Why Does the Gap Widen Instead of Closing in the AI Era?
In a study analyzing how closely professional Go players' moves matched AI's, the player with the highest match rate was Shin Jinseo (9-dan) at 37.6%, with a 95.7% win rate. The player with the lowest match rate sat at 22.6%, with a win rate of just 27.3%. This relationship is no coincidence: broadly, the more closely a player matched AI, the higher the win rate — a proportional trend. Even though AI, the answer key, opened up equally to everyone, the closer a player was to AI, the stronger they became.
A documentary summed up the phenomenon this way: "In the age of AI, rather than everyone leveling up, the gap actually widens." The reason is clear. Top-ranked players understand and use AI more deeply than lower-ranked ones. In the past, even when skill gaps existed, they widened slowly; now, with results pouring out through AI, the gap widens fast. Hand the same tool to both, and the output diverges — and even the speed of divergence has accelerated.
Curiously, the opposite sentiment also exists. Master Cho Hunhyun says that after AI arrived, "individual style disappeared — you and I both have no choice but to play what AI recommends." It looks as if the tool erased personality. But what actually happened was the reverse. The moment everyone held the same answer key, a new gap opened up over who could digest that answer key better.
AI Is Only an Answer Key, and You Cannot Study From the Answer Key Alone
One researcher compares today's AI to "an answer key that tells you the correct answer." The problem is that you cannot actually study from an answer key alone. From beginner up to around amateur 5-dan, a player cannot even grasp why the move AI declares correct is correct. If you see the answer but do not understand it, the answer key is just paper.
That is why the people who truly use AI well are professionals or top-tier players. According to one study, the higher a player's level, the greater the improvement they can expect through AI. The answer key opened equally to everyone, but the ability to digest it as one's own concentrates in those who already have skill. So the gap does not shrink — it deepens.

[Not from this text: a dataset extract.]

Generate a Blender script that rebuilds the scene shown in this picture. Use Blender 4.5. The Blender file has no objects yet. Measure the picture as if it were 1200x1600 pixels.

The Essence of AX Is Not the Tool but the Work Flow
If you understand AX as merely adopting a tool, you cannot explain this gap. In Go, top and lower-ranked players alike use the same top-tier AI engines, like KataGo or Golaxy. The programs are identical, yet results diverge — because the ability to interpret AI's moves and apply them to one's own board differs from person to person.
Where does this difference show up? Through the first 50 moves, mostly memorized joseki, anyone's match rate with AI is high. The game is decided afterward, in the midgame, where you can only apply a move if you understand the flow behind why AI plays it. The difference between playing from memory and knowing the flow opens up exactly here.
Organizations are no different. The core question of AX is not 'which tool do we use' but 'how do we redraw the flow of this work.' Only those who know why an approval step exists, where work gets stuck, and what to automate so the organization actually gets lighter can apply AI to their own board.
Why Might People in Their 50s Be a Step Ahead?
People say the AI era is one of the rare events where everyone starts from the same line. From the standpoint of tool operation, that is true. But shift to the standpoint of work flow, and the starting line is not the same. The person who already knows the flow in their bones is usually the one who has worked long — someone in their 50s.
Why the approval chain is structured the way it is, which department creates the bottleneck, where exception handling keeps repeating — these are instincts you cannot learn from a prompt. If AX ultimately means redesigning this flow, then the person who knows the flow ends up on the upper side of the gap when they pick up the tool. The starting line may look the same, but they may already be a step ahead.
There is a condition attached, though. Being in your 50s is not an automatic advantage; you must be willing to translate the flow you know into the language of AI. If you know the flow but refuse the tool, that knowledge stays locked inside the organization and vanishes. Conversely, the moment flow meets tool, twenty years of experience is amplified all at once.
What Does It Take to Survive AX?
The opposite case is just as clear. For someone who has only processed simple tasks quickly without knowing the flow, AI becomes the tool that replaces their job first — because in raw processing speed, AI has already surpassed humans.
There is an extreme example. At one professional-admission tournament, an aspirant who tried to cheat using an AI program was sentenced to a year in prison. If you copy only AI's results without understanding the flow, you may look ahead for a moment, but it eventually surfaces and collapses. The tool cannot replace the flow.
So the condition for surviving AX converges on one thing: not the ability to clear tasks, but the ability to quickly read and redraw the flow of work. Just as Shin Jinseo took AI as a teacher and ended up on the upper side of the gap, the speed at which you learn the flow is what decides your place.